There is God tracks in the world about us. Only people with conscience can find the tracks. God has passed us when we find the tracks of suffering and pain around us. Hunting for God makes it easier once we know where the tracks of God lead us. God is found among those we run around with. It is not a matter of simple celebration, yes, that is for sure. But it should be a terrifying moment in human life as God among those who are abandoned and lost waiting to be rescued. This is how anticipation becomes a powerful gesture in the Christian world.

And not until we have perceived the terror of this matter can we then also appreciate the incomparable act of beneficence. God is coming, into the midst of evil, into death, judging evil in us and in the world. And by judging it, God loves us, purifies us, sanctifies us, comes to us with grace and love.

What do you think the Arab Spring is? What do you think the occupy wall street is? These people had been waiting for justice. We, as a collective human race, are waiting in anticipation for participation in heavenly behavior for a long time and it is often frustrating. Now they are taken to the streets and palaces.
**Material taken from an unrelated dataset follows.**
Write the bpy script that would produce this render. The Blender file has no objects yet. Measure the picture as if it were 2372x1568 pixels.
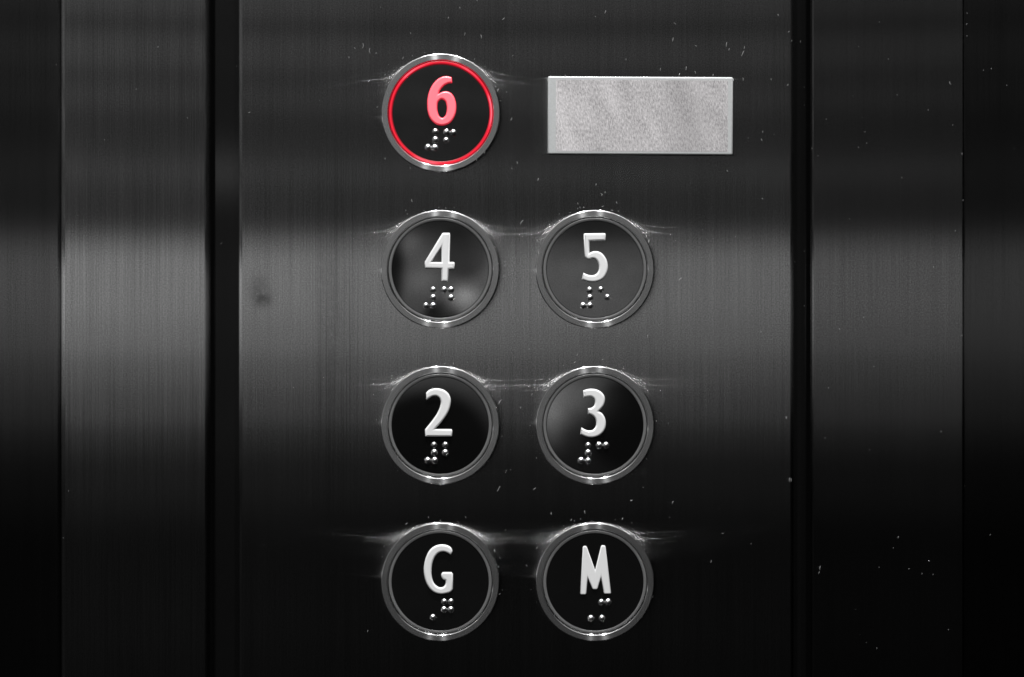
import bpy, bmesh, math, random
from mathutils import Vector
R = math.radians
sc = bpy.context.scene
C = sc.collection

# ------------------------------------------------------------------ camera
S = 0.0001465            # metres per unit of the drawing (bezel about 40 mm across)
W, H = 2371.0, 1568.0
D = 0.70                 # camera distance from the panel
cam_d = bpy.data.cameras.new("camera")
cam = bpy.data.objects.new("camera", cam_d); C.objects.link(cam)
cam.location = (0, -D, 0); cam.rotation_euler = (R(90), 0, 0)
cam_d.sensor_width = 36; cam_d.lens = 36 * D / (W * S)
cam_d.clip_start = 0.01; cam_d.clip_end = 50
cam_d.dof.use_dof = True; cam_d.dof.focus_distance = D - 0.0015; cam_d.dof.aperture_fstop = 20
sc.camera = cam
sc.render.resolution_x, sc.render.resolution_y = 1024, 677

sc.view_settings.view_transform = 'Standard'; sc.view_settings.look = 'None'
sc.view_settings.gamma = 1; sc.view_settings.exposure = 0
sc.view_settings.use_curve_mapping = False
try:
    sc.cycles.use_denoising = True
    sc.cycles.caustics_reflective = True
    sc.cycles.blur_glossy = 0.1
    sc.cycles.sample_clamp_indirect = 35.0
    sc.cycles.max_bounces = 8; sc.cycles.glossy_bounces = 6
except Exception:
    pass

# ------------------------------------------------------------------ node helper
class N:
    def __init__(self, tree): self.t = tree; self.n = tree.nodes; self.l = tree.links
    def node(self, typ, **kw):
        n = self.n.new(typ)
        for k, v in kw.items(): setattr(n, k, v)
        return n
    def put(self, sock, v):
        if isinstance(v, bpy.types.NodeSocket): self.l.new(v, sock)
        elif v is not None: sock.default_value = v
    def m(self, op, a, b=None, c=None, clamp=False):
        n = self.n.new('ShaderNodeMath'); n.operation = op; n.use_clamp = clamp
        self.put(n.inputs[0], a)
        if b is not None: self.put(n.inputs[1], b)
        if c is not None: self.put(n.inputs[2], c)
        return n.outputs[0]
    def ramp01(self, x, a, b, lo=0.0, hi=1.0, smooth=True):
        n = self.n.new('ShaderNodeMapRange')
        n.interpolation_type = 'SMOOTHSTEP' if smooth else 'LINEAR'
        self.put(n.inputs[0], x); n.inputs[1].default_value = a; n.inputs[2].default_value = b
        n.inputs[3].default_value = lo; n.inputs[4].default_value = hi
        return n.outputs[0]
    def blob(self, x, y, x0, y0, a, b):
        dx = self.m('DIVIDE', self.m('SUBTRACT', x, x0), a); dy = self.m('DIVIDE', self.m('SUBTRACT', y, y0), b)
        return self.m('EXPONENT', self.m('MULTIPLY', self.m('ADD', self.m('MULTIPLY', dx, dx), self.m('MULTIPLY', dy, dy)), -1.0))
    def grey(self, v):
        n = self.n.new('ShaderNodeCombineColor')
        for i in range(3): self.put(n.inputs[i], v)
        return n.outputs[0]

# ------------------------------------------------------------------ the lift car around the panel, as an environment
world = bpy.data.worlds.new("World"); sc.world = world; world.use_nodes = True
w = N(world.node_tree); w.n.clear()
tc = w.node('ShaderNodeTexCoord'); sx = w.node('ShaderNodeSeparateXYZ'); w.l.new(tc.outputs['Generated'], sx.inputs[0])
X, Y, Z = sx.outputs
back = w.m('MAXIMUM', w.m('MULTIPLY', Y, -1.0), 0.05)
K = D / S
U = w.m('MULTIPLY_ADD', w.m('DIVIDE', X, back), K, 1185.5)
V = w.m('MULTIPLY_ADD', w.m('DIVIDE', Z, back), -K, 784.0)
bands = [(-700, .030), (0, .049), (45, .045), (72, .025), (110, .047), (150, .047), (188, .030), (235, .040), (290, .026), (400, .031), (510, .030),
         (535, .050), (565, .125), (605, .198), (700, .186), (790, .146), (850, .092), (930, .058), (965, .050), (1000, .026), (1080, .012),
         (1250, .0050), (1420, .0050), (1568, .0040), (2200, .004)]
rp = w.node('ShaderNodeValToRGB'); cr = rp.color_ramp; cr.interpolation = 'EASE'
v0, v1 = bands[0][0], bands[-1][0]
while len(cr.elements) < len(bands): cr.elements.new(0.5)
for e, (v, val) in zip(cr.elements, bands):
    e.position = (v - v0) / (v1 - v0); e.color = (val, val, val, 1)
vz = w.m('MULTIPLY_ADD', Z, -K, 784.0)
w.l.new(w.m('DIVIDE', w.m('SUBTRACT', vz, float(v0)), float(v1 - v0), clamp=True), rp.inputs[0])
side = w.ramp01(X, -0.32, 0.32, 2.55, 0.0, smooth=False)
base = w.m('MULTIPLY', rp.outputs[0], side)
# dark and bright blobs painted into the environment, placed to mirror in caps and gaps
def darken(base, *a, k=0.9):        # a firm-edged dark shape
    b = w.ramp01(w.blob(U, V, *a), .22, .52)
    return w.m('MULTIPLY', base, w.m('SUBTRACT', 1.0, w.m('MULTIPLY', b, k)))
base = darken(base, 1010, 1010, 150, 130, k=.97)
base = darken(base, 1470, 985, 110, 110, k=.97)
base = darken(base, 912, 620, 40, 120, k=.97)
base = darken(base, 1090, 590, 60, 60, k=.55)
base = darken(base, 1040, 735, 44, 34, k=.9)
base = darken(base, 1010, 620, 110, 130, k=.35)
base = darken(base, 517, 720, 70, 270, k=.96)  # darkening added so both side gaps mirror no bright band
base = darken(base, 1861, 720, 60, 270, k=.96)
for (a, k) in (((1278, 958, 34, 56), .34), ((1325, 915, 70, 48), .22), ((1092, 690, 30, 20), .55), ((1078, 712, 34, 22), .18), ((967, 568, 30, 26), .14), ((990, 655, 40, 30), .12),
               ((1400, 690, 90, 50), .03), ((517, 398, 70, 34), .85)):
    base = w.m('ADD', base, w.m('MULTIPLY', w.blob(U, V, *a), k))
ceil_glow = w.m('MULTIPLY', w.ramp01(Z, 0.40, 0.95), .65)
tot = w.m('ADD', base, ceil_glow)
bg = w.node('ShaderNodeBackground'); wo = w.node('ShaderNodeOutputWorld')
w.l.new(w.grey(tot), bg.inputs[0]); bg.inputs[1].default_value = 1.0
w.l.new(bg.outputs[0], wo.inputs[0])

# ------------------------------------------------------------------ ceiling downlights of the car
def lamp(loc, size, power, target=(0, 0, 0)):
    d = bpy.data.lights.new("downlight", 'AREA'); d.shape = 'DISK'; d.size = size; d.energy = power
    o = bpy.data.objects.new("downlight", d); C.objects.link(o)
    o.location = loc
    o.rotation_euler = (Vector(target) - Vector(loc)).to_track_quat('-Z', 'Y').to_euler()
    return o
lamp((-0.16, -0.31, 1.25), 0.034, 16)
lamp((0.20, -0.31, 1.25), 0.034, 10)
lamp((-0.20, -1.15, 1.30), 0.08, 14)
lamp((0.22, -1.15, 1.30), 0.08, 11)

# ------------------------------------------------------------------ materials
def mat(name):
    m = bpy.data.materials.new(name); m.use_nodes = True
    k = N(m.node_tree); k.n.clear(); k.out = k.node('ShaderNodeOutputMaterial')
    return m, k
def px(u, v, y=0.0): return Vector(((u - W / 2) * S, y, (H / 2 - v) * S))

def brushed_panel(name, col, smudge=False, seed=0.0, alpha=.027, aniso=.918, streak=1.0):
    m, k = mat(name)
    geo = k.node('ShaderNodeNewGeometry'); s = k.node('ShaderNodeSeparateXYZ'); k.l.new(geo.outputs['Position'], s.inputs[0])
    x, y, z = s.outputs
    def noise(sx_, sz_, detail, off=0.0, rough=.5):
        c = k.node('ShaderNodeCombineXYZ')
        k.l.new(k.m('MULTIPLY', x, sx_), c.inputs[0]); k.l.new(k.m('MULTIPLY', z, sz_), c.inputs[2])
        c.inputs[1].default_value = off + seed
        n = k.node('ShaderNodeTexNoise'); n.inputs['Scale'].default_value = 1.0; n.inputs['Detail'].default_value = detail
        n.inputs['Roughness'].default_value = rough
        k.l.new(c.outputs[0], n.inputs['Vector']); return n.outputs[0]
    fine = noise(3200, 16, 3, 1.0, .7)       # hairlines of the brushing
    wide = noise(260, 4, 3, 5.0, .6)
    grain = noise(2200, 2200, 2, 9.0, .8)
    cloud = noise(26, 20, 4, 13.0, .55)
    f = k.m('ADD', k.m('MULTIPLY', k.m('SUBTRACT', fine, .5), .75 * streak), k.m('MULTIPLY', k.m('SUBTRACT', wide, .5), .30 * streak))
    f = k.m('ADD', f, k.m('MULTIPLY', k.m('SUBTRACT', grain, .5), 1.5))
    f = k.m('ADD', f, k.m('MULTIPLY', k.m('SUBTRACT', cloud, .5), .22))
    f = k.m('ADD', f, 1.0)
    u = k.m('MULTIPLY_ADD', x, 1 / S, 1185.5); v = k.m('MULTIPLY_ADD', z, -1 / S, 784.0)
    if smudge:      # a patch of heavier, darker scoring in the brushing
        sc_ = noise(1500, 9, 2, 21.0, .6)
        f = k.m('MULTIPLY', f, k.m('SUBTRACT', 1.0, k.m('MULTIPLY', k.ramp01(sc_, .48, .66), k.m('MULTIPLY', k.blob(u, v, 785, 800, 62, 330), .38))))
    if smudge:
        wn = noise(420, 420, 4, 30.0, .65)
        for (a, d) in (((609, 694, 19, 15), .62), ((599, 670, 23, 32), .36), ((770, 760, 26, 330), .20), ((742, 700, 7, 260), .14),
                       ((815, 820, 9, 220), .10), ((1420, 790, 120, 36), .12), ((905, 700, 60, 160), -.04)):
            b = k.m('MULTIPLY', k.blob(u, v, *a), k.m('MULTIPLY', k.ramp01(wn, .12, .62), d))
            f = k.m('MULTIPLY', f, k.m('SUBTRACT', 1.0, b))
    g = k.node('ShaderNodeBsdfAnisotropic'); g.distribution = 'GGX'
    k.l.new(k.grey(k.m('MULTIPLY', f, col)), g.inputs['Color'])
    g.inputs['Roughness'].default_value = math.sqrt(alpha); g.inputs['Anisotropy'].default_value = aniso
    t = k.node('ShaderNodeCombineXYZ'); t.inputs[2].default_value = 1.0
    k.l.new(t.outputs[0], g.inputs['Tangent'])
    k.l.new(g.outputs[0], k.out.inputs[0]); return m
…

When we can see what lies behind the Arab Spring and the Occupy Wall Street, then we will have found the God-Tracks among us through our neighborhood. The tea party movement, the move-on moment, The Arab Spring, The Occupy Wall Street, and the struggles of people all over, point to one reality, where God is hovering over these days. God is not in the malls that are filled with beautifully decorated Christmas trees. God is seen in the tents across the globe where human suffering is tangible and human hope is diminishing.

So to bring it all back together, what we are lacking on the day after Thanksgiving is God. Not the George Forman Grill. What we are missing on the day after Thanksgiving is the tracks that lead us to God among people. What we are afraid to see is God among us looking like the one we do not care about. Ultimately we do not want to admit that we do not care about ourselves. That is a sad place to be. However it is the best place to start our Spiritual Journey. For that proves God-Track is among us and not away from us.